Pondering

Mar 25, 2004 00:31

I feel yuckie. Alot on my mind. Wanna spill my guts but i realize that this lj is read by one or two people that would love to get thier hands on some stuff on me. i can put it friends only but then i realize that there are people that are on like my messenger that i dont even talk to n i dont really want them there n so i figure that i will probably get a new lj n new messenger sn. Most of you will be kept but for my loving fans that just like to come in here n read my thoughts, that will come to an end, if it means that much to these people to see what im up to, they can get an lj n then add me to thier friends list n then you can enjoy my lj everyday. Besides i hate that the a in Pandora didnt fit, n this lj talks about alot of pain n past the i wish to forget. i wanna wipe the slate clean n start over...although after i let everything out, that won't be so simple. I wanna put pics n be a camera whore lmao without wondering if those people that want stuff on me will get a hold of them.
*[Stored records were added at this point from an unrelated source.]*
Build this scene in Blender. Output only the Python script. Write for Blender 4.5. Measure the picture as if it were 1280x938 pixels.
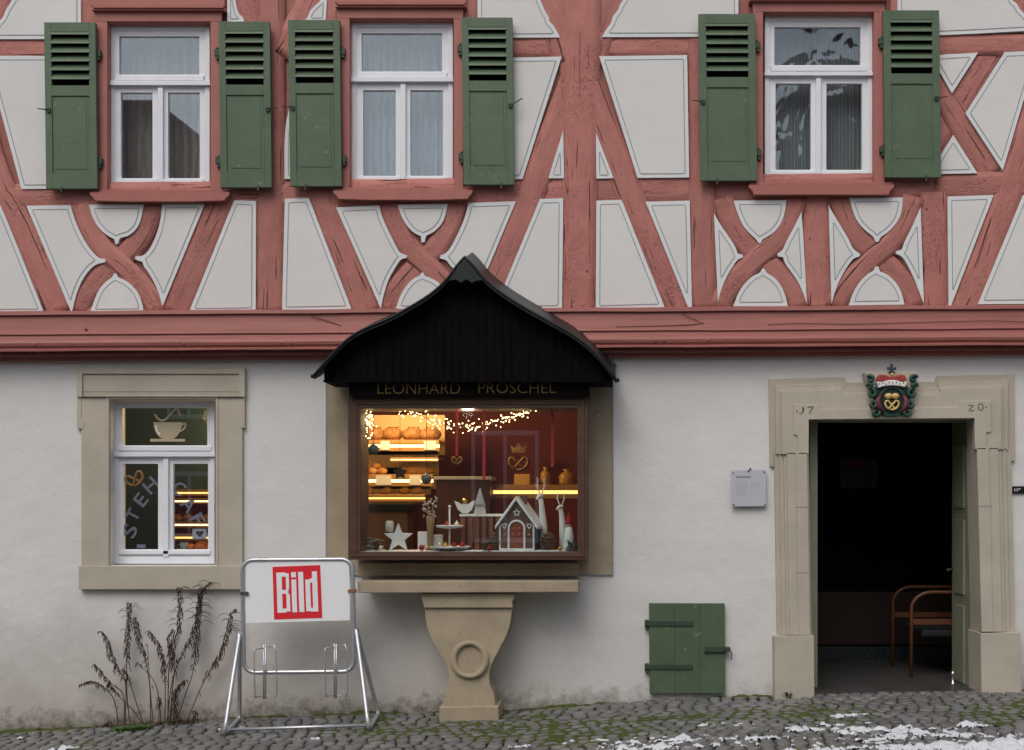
import bpy, bmesh, math, random
import numpy as np
from mathutils import Vector, noise as mnoise
for o in list(bpy.data.objects): bpy.data.objects.remove(o)
random.seed(7)
S = bpy.context.scene; COL = S.collection
R = math.radians
# ------------------------------------------------------------------ camera, sky, sun, exposure
PPM, D = 150.0, 10.0                       # 150 photo pixels per metre on the wall plane (y=0); camera 10 m away
Xc, Zc = (760-640)/PPM, (880-630)/PPM
cam = bpy.data.cameras.new('camera'); co = bpy.data.objects.new('camera', cam); COL.objects.link(co)
co.location = (Xc, -D, Zc); co.rotation_euler = (R(90), 0, 0)
cam.sensor_width = 36; cam.lens = 36*PPM*D/1280; cam.shift_x = -120/1280; cam.shift_y = 161/1280
cam.clip_end = 2000
S.camera = co
W = bpy.data.worlds.new('World'); S.world = W; W.use_nodes = True
nt = W.node_tree; bg = nt.nodes['Background']
sky = nt.nodes.new('ShaderNodeTexSky'); sky.sky_type = 'NISHITA'; sky.sun_disc = False
SUN_EL, SUN_AZ = 52, 200                   # azimuth measured from +Y clockwise: behind the camera, a little left
sky.sun_elevation = R(SUN_EL); sky.sun_rotation = R(SUN_AZ)
sky.air_density = 1.0; sky.dust_density = 4.0; sky.ozone_density = 1.0
hs = nt.nodes.new('ShaderNodeHueSaturation'); hs.inputs['Saturation'].default_value = 0.55
nt.links.new(sky.outputs[0], hs.inputs['Color']); nt.links.new(hs.outputs[0], bg.inputs[0])
bg.inputs[1].default_value = 0.12
sl = bpy.data.lights.new('sun', 'SUN'); sl.energy = 0.6; sl.angle = R(40); sl.color = (1, .95, .88)
so = bpy.data.objects.new('sun', sl); COL.objects.link(so)
sd = Vector((math.sin(R(SUN_AZ))*math.cos(R(SUN_EL)), math.cos(R(SUN_AZ))*math.cos(R(SUN_EL)), math.sin(R(SUN_EL))))
so.rotation_euler = sd.to_track_quat('Z', 'Y').to_euler(); so.location = (0, -10, 20)
S.view_settings.view_transform = 'Standard'; S.view_settings.look = 'None'
S.view_settings.gamma = 1; S.view_settings.use_curve_mapping = False
S.view_settings.exposure = 0.18

# ------------------------------------------------------------------ helpers
def P(px, py, d=0.0):
    """photo pixel -> world point standing d metres in front of the ground floor wall"""
    s = (D-d)/D
    return Vector((Xc+((px-640)/PPM-Xc)*s, -d, Zc+((880-py)/PPM-Zc)*s))
WLOC = {}
class MB:
    def __init__(s): s.v, s.f, s.m, s.uv, s.has_uv = [], [], [], [], False
    def add(s, verts, faces, mat=0, uvs=None):
        b = len(s.v); s.v += [tuple(p) for p in verts]
        for f in faces:
            s.f.append([b+i for i in f]); s.m.append(mat)
            if uvs is not None: s.uv += [uvs[i] for i in f]; s.has_uv = True
            else: s.uv += [(0, 0)]*len(f)
    def build(s, name, mats, parent=None, bevel=0, smooth=False, loc=None, kind=None, seg=2):
        if not isinstance(mats, (list, tuple)): mats = [mats]
        me = bpy.data.meshes.new(name)
        off = Vector(WLOC.get(parent.name, (0, 0, 0))) if parent else Vector(loc or (0, 0, 0))
        me.from_pydata([tuple(Vector(p)-off) for p in s.v], [], s.f); 
        for m in mats: me.materials.append(m)
        me.polygons.foreach_set('material_index', s.m)
        if s.has_uv:
            l = me.uv_layers.new(name='UVMap'); flat = [c for u in s.uv for c in u]; l.data.foreach_set('uv', flat)
        bm = bmesh.new(); bm.from_mesh(me); bmesh.ops.recalc_face_normals(bm, faces=bm.faces); bm.to_mesh(me); bm.free()
        if smooth: me.polygons.foreach_set('use_smooth', [True]*len(me.polygons))
        me.update()
        o = bpy.data.objects.new(name, me); COL.objects.link(o)
        if parent: o.parent = parent
        else: o.location = off
        WLOC[o.name] = tuple(off)
        if bevel:
            b = o.modifiers.new('bevel', 'BEVEL'); b.width = bevel; b.segments = seg; b.limit_method = 'ANGLE'; b.angle_limit = R(40)
            if not smooth:
                me.polygons.foreach_set('use_smooth', [False]*len(me.polygons))
        if kind: o['kind'] = kind
        return o
def thing(name, loc, label, cat, group=None):
    o = bpy.data.objects.new(name, None); COL.objects.link(o); o.location = loc; o.empty_display_size = .1
    o['label'] = label; o['category'] = cat
    if group: o['group'] = group
    WLOC[o.name] = tuple(loc); return o
def tag(o, label, cat, group=None):
    o['label'] = label; o['category'] = cat
    if group: o['group'] = group
    return o
def copy_thing(o, loc, label=None):
    c = o.copy(); COL.objects.link(c); c.location = loc; WLOC[c.name] = tuple(loc)
    if label: c['label'] = label
    for ch in list(o.children):
        k = ch.copy(); COL.objects.link(k); k.parent = c
        for g in list(ch.children):
            q = g.copy(); COL.objects.link(q); q.parent = k
    return c
def prism3(mb, front, yb, mat=0, mat_side=None):
    """front: world points; extrude straight back to y=yb"""
    n = len(front); back = [Vector((p.x, yb, p.z)) for p in front]
    mb.add(list(front)+back, [list(range(n))], mat)
    b = len(mb.v)-2*n
    for i in range(n):
        j = (i+1) % n
        mb.f.append([b+i, b+j, b+n+j, b+n+i]); mb.m.append(mat if mat_side is None else mat_side); mb.uv += [(0, 0)]*4
    mb.f.append([b+n+i for i in reversed(range(n))]); mb.m.append(mat); mb.uv += [(0, 0)]*n
def prism(mb, poly, df, db, mat=0, ms=None): prism3(mb, [P(x, y, df) for x, y in poly], -db, mat, ms)
def rect(mb, x0, y0, x1, y1, df, db, mat=0): prism(mb, [(x0, y0), (x1, y0), (x1, y1), (x0, y1)], df, db, mat)
def box(mb, a, b, mat=0):
    x0, y0, z0 = a; x1, y1, z1 = b
    mb.add([(x0,y0,z0),(x1,y0,z0),(x1,y1,z0),(x0,y1,z0),(x0,y0,z1),(x1,y0,z1),(x1,y1,z1),(x0,y1,z1)],
           [(0,3,2,1),(4,5,6,7),(0,1,5,4),(1,2,6,5),(2,3,7,6),(3,0,4,7)], mat)
def ring(mb, outer, inner, df, db, mat=0):
    """rectangular frame between two pixel rectangles"""
    X0, Y0, X1, Y1 = outer; x0, y0, x1, y1 = inner
    F = [P(*q, df) for q in ((X0,Y0),(X1,Y0),(X1,Y1),(X0,Y1),(x0,y0),(x1,y0),(x1,y1),(x0,y1))]
    B = [Vector((p.x, -db, p.z)) for p in F]
    fs = []
    for i in range(4):
        j = (i+1) % 4
        fs += [(i, j, 4+j, 4+i), (8+i, 8+j, 12+j, 12+i), (i, j, 8+j, 8+i), (4+i, 4+j, 12+j, 12+i)]
    mb.add(F+B, fs, mat)
def tube(mb, pts, r, n=8, closed=False, mat=0, cap=True):
    pts = [Vector(p) for p in pts]; N = len(pts); rr = r if isinstance(r, (list, tuple)) else [r]*N
    T = []
    for i in range(N):
        a = pts[(i-1) % N] if (closed or i > 0) else pts[i]; b = pts[(i+1) % N] if (closed or i < N-1) else pts[i]
        t = b-a; T.append(t.normalized() if t.length > 1e-9 else Vector((0, 0, 1)))
    u = T[0].orthogonal().normalized(); vs = []
    for i in range(N):
        u = (u-T[i]*u.dot(T[i])); u = u.normalized() if u.length > 1e-6 else T[i].orthogonal().normalized()
        w = T[i].cross(u)
        vs += [pts[i]+(u*math.cos(2*math.pi*k/n)+w*math.sin(2*math.pi*k/n))*rr[i] for k in range(n)]
    fs = []
    for i in range(N if closed else N-1):
        j = (i+1) % N
        for k in range(n): fs.append((i*n+k, i*n+(k+1) % n, j*n+(k+1) % n, j*n+k))
    if not closed and cap: fs += [tuple(range(n))[::-1], tuple((N-1)*n+k for k in range(n))]
    mb.add(vs, fs, mat)
def sphere(mb, c, r, seg=12, rings=8, mat=0, jit=0):
    if not isinstance(r, (tuple, list)): r = (r, r, r)
    vs = [(c[0], c[1], c[2]-r[2])]
    for i in range(1, rings):
        t = math.pi*i/rings
        for k in range(seg):
            p = 2*math.pi*k/seg; q = 1+random.uniform(-jit, jit)
            vs.append((c[0]+r[0]*q*math.sin(t)*math.cos(p), c[1]+r[1]*q*math.sin(t)*math.sin(p), c[2]-r[2]*math.cos(t)))
    vs.append((c[0], c[1], c[2]+r[2])); L = len(vs)-1
    fs = [(0, 1+(k+1) % seg, 1+k) for k in range(seg)]
    for i in range(rings-2):
        for k in range(seg):
            a = 1+i*seg+k; b = 1+i*seg+(k+1) % seg; fs.append((a, b, b+seg, a+seg))
    o = 1+(rings-2)*seg
    fs += [(o+k, o+(k+1) % seg, L) for k in range(seg)]
    mb.add(vs, fs, mat)
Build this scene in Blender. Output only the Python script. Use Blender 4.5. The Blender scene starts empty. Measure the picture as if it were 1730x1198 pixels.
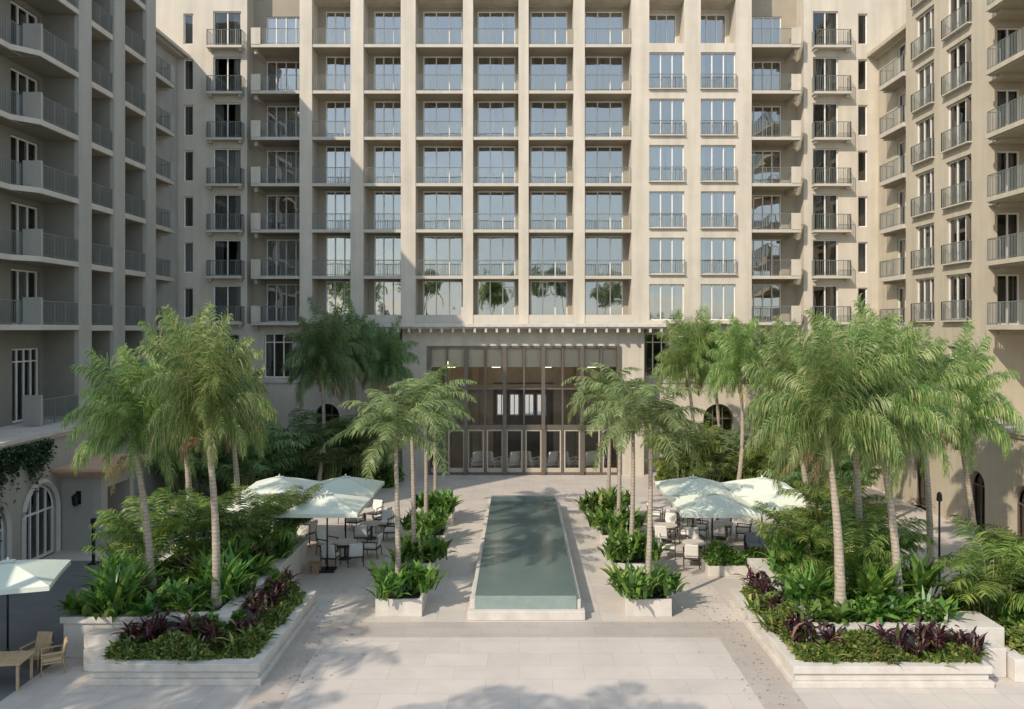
import bpy, math, random
from mathutils import Vector, Matrix
R = math.radians
rnd = random.Random(7)
scene = bpy.context.scene
COL = scene.collection
H = 9.53          # eye height above the courtyard
F = 1400.0        # focal length in pixels of the 1730 px wide photograph
def gx(px, Y): return (px - 877) / F * Y
def gz(py, Y): return H - (py - 555) / F * Y

# ------------------------------------------------------------------ materials
M = {}
def new_mat(name):
    m = bpy.data.materials.new(name); m.use_nodes = True
    nt = m.node_tree
    for n in list(nt.nodes): nt.nodes.remove(n)
    return m, nt, nt.nodes, nt.links
def out(nt, sock):
    o = nt.nodes.new('ShaderNodeOutputMaterial'); nt.links.new(sock, o.inputs['Surface'])
def rgba(c): return (c[0], c[1], c[2], 1)
def surf(name, c, rough=.8, var=.12, scale=1.5, bump=.0, bscale=40, metal=0., spec=.4, stain=0.):
    m, nt, N, L = new_mat(name)
    b = N.new('ShaderNodeBsdfPrincipled'); b.inputs['Roughness'].default_value = rough
    b.inputs['Metallic'].default_value = metal
    b.inputs['Specular IOR Level'].default_value = spec
    tc = N.new('ShaderNodeTexCoord')
    geo = N.new('ShaderNodeNewGeometry')
    nz = N.new('ShaderNodeTexNoise'); nz.inputs['Scale'].default_value = scale; nz.inputs['Detail'].default_value = 6
    nz.inputs['Roughness'].default_value = .65
    L.new(geo.outputs['Position'], nz.inputs['Vector'])
    cr = N.new('ShaderNodeValToRGB')
    cr.color_ramp.elements[0].position = .3; cr.color_ramp.elements[1].position = .72
    cr.color_ramp.elements[0].color = rgba([v * (1 - var) for v in c]); cr.color_ramp.elements[1].color = rgba([min(1, v * (1 + var)) for v in c])
    L.new(nz.outputs['Fac'], cr.inputs['Fac'])
    col = cr.outputs['Color']
    if stain:
        mp = N.new('ShaderNodeMapping'); mp.inputs['Scale'].default_value = (1.4, 1.4, .12)
        L.new(geo.outputs['Position'], mp.inputs['Vector'])
        n2 = N.new('ShaderNodeTexNoise'); n2.inputs['Scale'].default_value = 1.3; n2.inputs['Detail'].default_value = 5
        L.new(mp.outputs['Vector'], n2.inputs['Vector'])
        r2 = N.new('ShaderNodeValToRGB'); r2.color_ramp.elements[0].position = .35; r2.color_ramp.elements[1].position = .6
        r2.color_ramp.elements[0].color = (1 - stain, 1 - stain, 1 - stain * 1.1, 1); r2.color_ramp.elements[1].color = (1, 1, 1, 1)
        L.new(n2.outputs['Fac'], r2.inputs['Fac'])
        mx = N.new('ShaderNodeMix'); mx.data_type = 'RGBA'; mx.blend_type = 'MULTIPLY'; mx.inputs['Factor'].default_value = 1
        L.new(col, mx.inputs['A']); L.new(r2.outputs['Color'], mx.inputs['B']); col = mx.outputs['Result']
    L.new(col, b.inputs['Base Color'])
    if bump:
        n3 = N.new('ShaderNodeTexNoise'); n3.inputs['Scale'].default_value = bscale; n3.inputs['Detail'].default_value = 4
        L.new(geo.outputs['Position'], n3.inputs['Vector'])
        bp = N.new('ShaderNodeBump'); bp.inputs['Strength'].default_value = bump; bp.inputs['Distance'].default_value = .01
        L.new(n3.outputs['Fac'], bp.inputs['Height']); L.new(bp.outputs['Normal'], b.inputs['Normal'])
    out(nt, b.outputs[0]); M[name] = m; return m
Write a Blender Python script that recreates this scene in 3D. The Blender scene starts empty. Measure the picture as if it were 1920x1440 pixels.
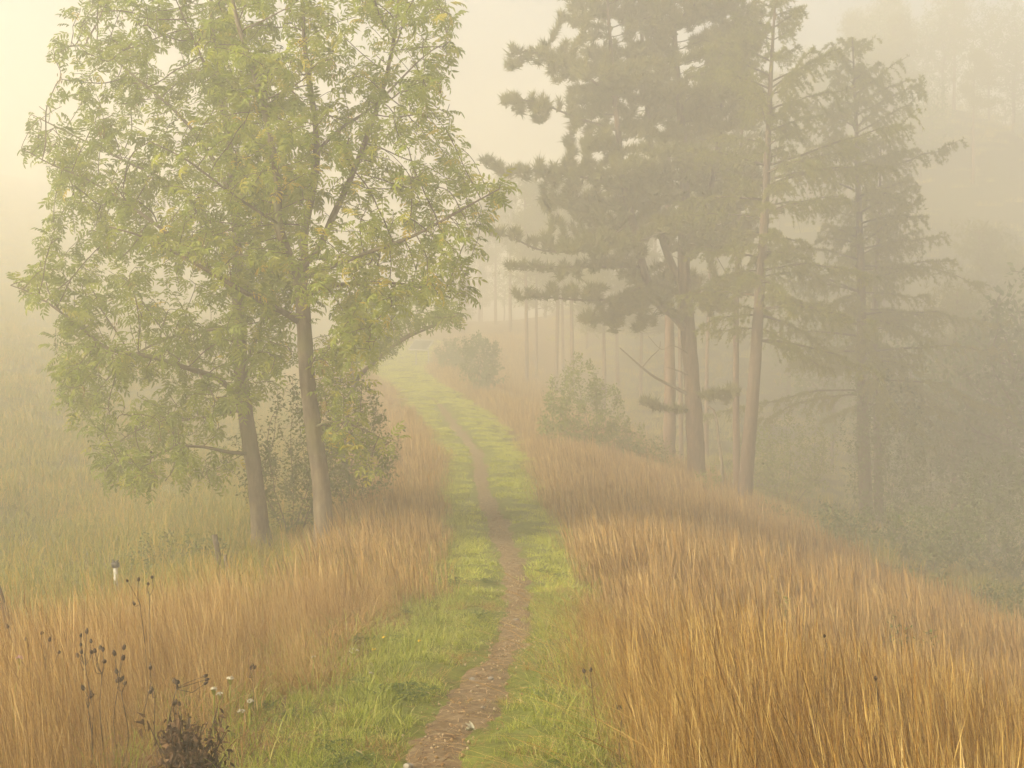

My past contained alot of drama n so does the present but its a new chapter in my life, n this drama with out adrian in it.Well most of it anyways. It a whole new train of thought n ideas on matters in my life. I was thinkin something like evil_innocence or something along the lines that would describe me, a young woman, that seems innocent n very well may be but has a darkside that is pure evil. lol Hmmm...Any ideas?